JACOBS, C.S, Waarom feedback niet werkt en andere managementlessen uit de neurowetenschap. A’dam, Paradigma, 2010, 253 pp. – ISBN 978 90 499 6024 7
Weinig mensen zijn echt op hun baas gesteld. Ze voelen zich vaak gekwetst door de managementpraktijken van hun chef. De meeste methodes die door veel leidinggevenden vanzelfsprekend gevonden worden, zijn bovendien ondoelmatig en zelfs contraproductief voor het bedrijf.
De aanpak van de doorsnee manager is meer geschikt voor levensvormen die niet kunnen denken, aldus Charles Jacobs. Bedrijven behandelen immers alle aangelegenheden als harde materie, objectief & zakelijk. Managers zitten gevangen in de gangbare opvattingen, en zijn gefrustreerd dat het hun niet lukt om van een organisatie met mensen gedaan te krijgen wat nodig is.
Veel ‘vanzelfsprekende’ managementpraktijken zijn onproductief omdat ze geen rekening houden met hoe de menselijke geest werkt. Als we mensen beschouwen en behandelen als fysieke voorwerpen besteden we te weinig aandacht aan hun interpretatie van de wereld, zegt Charles Jacobs. Hij heeft ruim twintig jaar ervaring als consultant bij diverse bedrijven.
Onze hersenen registreren de wereld niet objectief. We hebben allemaal een eigen versie van de werkelijkheid ontwikkeld, een unieke persoonlijke wereld. Ons perspectief op de situatie is steevast subjectief, en dat van ieder ander ook. We kunnen er niet van uitgaan dat andere mensen hetzelfde denken als wij. Medewerkers zien de dingen anders dan managers, en klanten en leveranciers kijken er weer anders tegenaan.
Charles Jacobs legt uit wat de nieuwste ontdekkingen in de neurowetenschap voor de managementpraktijk kunnen betekenen. Voor ieder belangrijk managementterrein wijst hij op de beperkingen van de huidige praktijk. Hij stelt nieuwe methoden voor die beter passen bij de manier waarop de menselijke geest functioneert. En hij geeft aan hoe managers deze bevindingen kunnen gebruiken om de resultaten van hun bedrijf te verbeteren.
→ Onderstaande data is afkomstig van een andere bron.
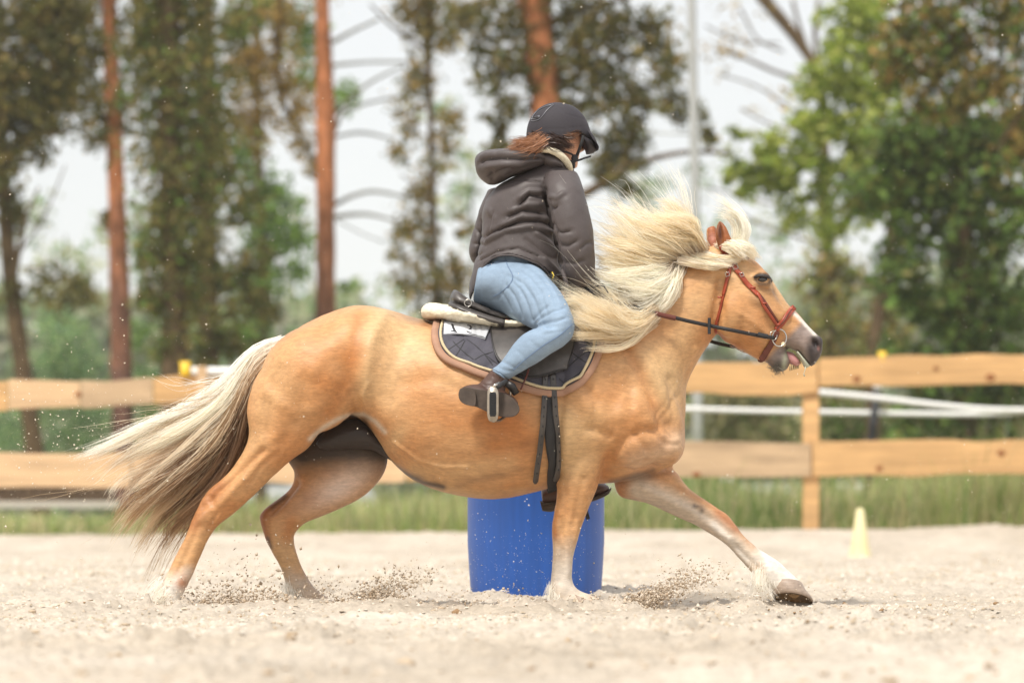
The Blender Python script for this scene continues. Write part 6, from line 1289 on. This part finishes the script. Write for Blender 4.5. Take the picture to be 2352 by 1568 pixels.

Deze nieuwe, andere benaderingswijze zet de huidige managementaanpak op zijn kop, aldus Charles Jacobs. In bijna alle opzichten druist ze in tegen de ‘vanzelfsprekende’ praktijk. Veel taken uit de traditionele aanpak van management komen te vervallen. In het nieuwe management wordt er niet meer gestraft, beloond of gecontroleerd. Medewerkers worden niet langer gedwongen maar gestimuleerd.
Of die veranderingen echt zo gemakkelijk door te voeren zijn, zoals Jacobs beweert, is maar de vraag. Voor managers die hun huidige aanpak grotendeels moeten omgooien lijkt mij dat niet zo vanzelfsprekend. Anders dan de auteur belooft bevat het boek toch iets te weinig concrete handvatten om dat met succes te volbrengen.
De inzichten uit de cognitieve neurowetenschap, waarop Jacobs zijn betoog baseert, zijn helemaal niet zo nieuw. Het onderzoek en de experimenten die zijn betoog moeten ondersteunen zijn bovendien vaak reeds achterhaald. Heel wat begrippen worden op een slordige manier gebruikt en de tekst is doorspekt met onnauwkeurige uitdrukkingen als “ging zijn amygdala met hem op de loop” (p. 226) en “managers erkennen de zelfzuchtige genen” (p. 221).
Maar de essentie klopt als een bus. Dit boek legt een zeldzame brug tussen twee zeer uiteenlopende werelden, de zakenwereld en de cognitieve neurowetenschappen. Het laat leidinggevenden op een vlotte manier kennis maken met de werking van de geest en de uitdagende toepassingsmogelijkheden in het bedrijfsleven.